#### YOUR OBJECTIVE
Reproduce verbatim the lines up to and including the one with "from mathutils import Vector, Matrix", starting from the first.

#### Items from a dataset
— begin —
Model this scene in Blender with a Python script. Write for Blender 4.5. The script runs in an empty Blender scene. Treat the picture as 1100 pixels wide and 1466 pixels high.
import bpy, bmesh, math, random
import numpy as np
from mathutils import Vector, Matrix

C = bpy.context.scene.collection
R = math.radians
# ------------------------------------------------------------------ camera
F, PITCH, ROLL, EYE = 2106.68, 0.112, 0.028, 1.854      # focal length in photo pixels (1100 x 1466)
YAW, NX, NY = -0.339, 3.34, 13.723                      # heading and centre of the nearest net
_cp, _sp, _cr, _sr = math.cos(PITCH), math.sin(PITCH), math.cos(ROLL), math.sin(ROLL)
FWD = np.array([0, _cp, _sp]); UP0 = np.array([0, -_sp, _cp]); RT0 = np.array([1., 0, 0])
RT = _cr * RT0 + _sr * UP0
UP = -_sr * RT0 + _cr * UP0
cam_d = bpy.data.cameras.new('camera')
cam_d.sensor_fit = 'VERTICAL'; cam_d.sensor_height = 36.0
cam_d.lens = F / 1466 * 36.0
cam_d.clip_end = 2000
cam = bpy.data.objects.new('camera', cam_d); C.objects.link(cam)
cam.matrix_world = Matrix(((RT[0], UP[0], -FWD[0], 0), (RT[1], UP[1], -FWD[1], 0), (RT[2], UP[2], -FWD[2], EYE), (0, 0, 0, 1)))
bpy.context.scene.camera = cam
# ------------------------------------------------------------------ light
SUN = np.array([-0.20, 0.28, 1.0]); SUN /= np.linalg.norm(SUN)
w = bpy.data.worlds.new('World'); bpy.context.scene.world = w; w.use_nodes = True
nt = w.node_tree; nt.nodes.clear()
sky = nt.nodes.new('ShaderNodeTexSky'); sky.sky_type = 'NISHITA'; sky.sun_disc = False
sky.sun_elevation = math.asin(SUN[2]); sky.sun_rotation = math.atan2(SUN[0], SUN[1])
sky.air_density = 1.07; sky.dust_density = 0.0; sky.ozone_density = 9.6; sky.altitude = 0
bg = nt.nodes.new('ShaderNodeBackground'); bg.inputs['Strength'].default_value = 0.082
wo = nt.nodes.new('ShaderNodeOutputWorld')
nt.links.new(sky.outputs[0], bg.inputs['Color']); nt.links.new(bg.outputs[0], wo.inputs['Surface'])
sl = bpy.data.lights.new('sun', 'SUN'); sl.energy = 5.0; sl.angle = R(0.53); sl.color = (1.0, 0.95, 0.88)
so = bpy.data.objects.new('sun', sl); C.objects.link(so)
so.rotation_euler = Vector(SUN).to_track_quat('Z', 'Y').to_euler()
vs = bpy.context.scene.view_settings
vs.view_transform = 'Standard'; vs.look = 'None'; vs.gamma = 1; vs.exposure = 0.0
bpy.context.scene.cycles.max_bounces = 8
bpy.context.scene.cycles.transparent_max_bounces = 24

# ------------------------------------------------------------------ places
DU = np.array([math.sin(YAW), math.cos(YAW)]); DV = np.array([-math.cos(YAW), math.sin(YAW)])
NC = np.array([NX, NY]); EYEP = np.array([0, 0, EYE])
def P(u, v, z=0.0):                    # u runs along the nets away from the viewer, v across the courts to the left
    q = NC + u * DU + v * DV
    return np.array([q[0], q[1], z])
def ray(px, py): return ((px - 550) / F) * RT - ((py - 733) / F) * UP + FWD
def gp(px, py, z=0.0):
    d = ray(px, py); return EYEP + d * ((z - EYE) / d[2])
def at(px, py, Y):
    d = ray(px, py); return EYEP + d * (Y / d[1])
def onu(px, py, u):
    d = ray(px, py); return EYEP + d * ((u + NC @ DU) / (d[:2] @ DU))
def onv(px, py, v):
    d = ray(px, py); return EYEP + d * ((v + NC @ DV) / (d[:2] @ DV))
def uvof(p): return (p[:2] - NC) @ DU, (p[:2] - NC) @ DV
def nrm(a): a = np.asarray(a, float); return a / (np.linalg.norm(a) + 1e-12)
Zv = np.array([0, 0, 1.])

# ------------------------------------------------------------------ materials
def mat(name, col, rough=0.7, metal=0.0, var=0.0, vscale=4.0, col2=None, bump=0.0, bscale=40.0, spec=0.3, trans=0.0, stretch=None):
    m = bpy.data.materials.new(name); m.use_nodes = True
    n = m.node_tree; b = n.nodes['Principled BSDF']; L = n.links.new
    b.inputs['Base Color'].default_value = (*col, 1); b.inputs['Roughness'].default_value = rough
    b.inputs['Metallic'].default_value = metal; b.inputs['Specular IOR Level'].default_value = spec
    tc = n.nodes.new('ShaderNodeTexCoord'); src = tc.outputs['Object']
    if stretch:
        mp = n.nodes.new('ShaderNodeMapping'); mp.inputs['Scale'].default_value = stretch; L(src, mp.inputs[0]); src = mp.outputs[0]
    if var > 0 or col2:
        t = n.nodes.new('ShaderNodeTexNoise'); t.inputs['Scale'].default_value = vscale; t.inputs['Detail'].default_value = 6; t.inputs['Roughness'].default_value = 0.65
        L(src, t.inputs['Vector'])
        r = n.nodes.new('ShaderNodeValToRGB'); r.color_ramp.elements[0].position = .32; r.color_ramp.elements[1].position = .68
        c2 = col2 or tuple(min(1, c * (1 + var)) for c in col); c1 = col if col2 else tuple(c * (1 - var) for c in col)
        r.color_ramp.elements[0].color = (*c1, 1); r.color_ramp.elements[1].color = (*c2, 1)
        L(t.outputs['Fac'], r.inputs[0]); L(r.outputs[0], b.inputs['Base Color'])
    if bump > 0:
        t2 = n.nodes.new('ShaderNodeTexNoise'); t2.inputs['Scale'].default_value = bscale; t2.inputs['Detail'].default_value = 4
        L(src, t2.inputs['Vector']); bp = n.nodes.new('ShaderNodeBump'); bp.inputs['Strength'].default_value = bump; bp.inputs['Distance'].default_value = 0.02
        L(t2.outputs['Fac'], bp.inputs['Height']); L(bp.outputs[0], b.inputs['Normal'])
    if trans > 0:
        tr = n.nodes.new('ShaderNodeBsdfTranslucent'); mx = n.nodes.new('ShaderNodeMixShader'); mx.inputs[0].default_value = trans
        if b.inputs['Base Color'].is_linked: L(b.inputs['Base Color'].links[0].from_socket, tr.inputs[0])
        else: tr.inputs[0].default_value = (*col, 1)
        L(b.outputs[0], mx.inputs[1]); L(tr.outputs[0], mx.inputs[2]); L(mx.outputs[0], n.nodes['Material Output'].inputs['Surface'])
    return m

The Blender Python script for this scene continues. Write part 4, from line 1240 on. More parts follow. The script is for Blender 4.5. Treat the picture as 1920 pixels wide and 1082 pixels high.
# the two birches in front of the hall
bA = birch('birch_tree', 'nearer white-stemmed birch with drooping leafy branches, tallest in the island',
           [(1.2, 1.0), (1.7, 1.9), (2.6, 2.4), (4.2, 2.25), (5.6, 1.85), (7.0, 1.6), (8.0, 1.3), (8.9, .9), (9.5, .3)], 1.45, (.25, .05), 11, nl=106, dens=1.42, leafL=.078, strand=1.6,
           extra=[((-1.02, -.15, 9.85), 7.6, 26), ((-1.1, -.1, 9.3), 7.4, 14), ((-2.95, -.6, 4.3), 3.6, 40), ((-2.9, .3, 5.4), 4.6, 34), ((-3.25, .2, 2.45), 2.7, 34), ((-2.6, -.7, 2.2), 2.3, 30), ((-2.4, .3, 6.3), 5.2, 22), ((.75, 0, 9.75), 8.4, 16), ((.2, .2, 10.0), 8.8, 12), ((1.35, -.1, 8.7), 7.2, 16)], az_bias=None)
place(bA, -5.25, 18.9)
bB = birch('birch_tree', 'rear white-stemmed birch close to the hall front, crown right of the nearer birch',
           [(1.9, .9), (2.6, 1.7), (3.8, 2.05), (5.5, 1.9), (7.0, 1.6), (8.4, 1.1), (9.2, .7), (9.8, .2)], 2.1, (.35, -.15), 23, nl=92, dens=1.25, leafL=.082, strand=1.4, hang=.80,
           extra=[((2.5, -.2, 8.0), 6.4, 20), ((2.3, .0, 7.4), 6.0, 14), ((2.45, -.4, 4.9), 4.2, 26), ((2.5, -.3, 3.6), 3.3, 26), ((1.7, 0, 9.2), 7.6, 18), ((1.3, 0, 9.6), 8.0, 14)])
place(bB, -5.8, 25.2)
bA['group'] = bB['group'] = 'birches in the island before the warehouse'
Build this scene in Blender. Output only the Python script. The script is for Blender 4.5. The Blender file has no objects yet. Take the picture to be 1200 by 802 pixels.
— end —
#### SOLUTION BELOW
Model this scene in Blender with a Python script. Write for Blender 4.5. The script runs in an empty Blender scene. Treat the picture as 1100 pixels wide and 1466 pixels high.
import bpy, bmesh, math, random
import numpy as np
from mathutils import Vector, Matrix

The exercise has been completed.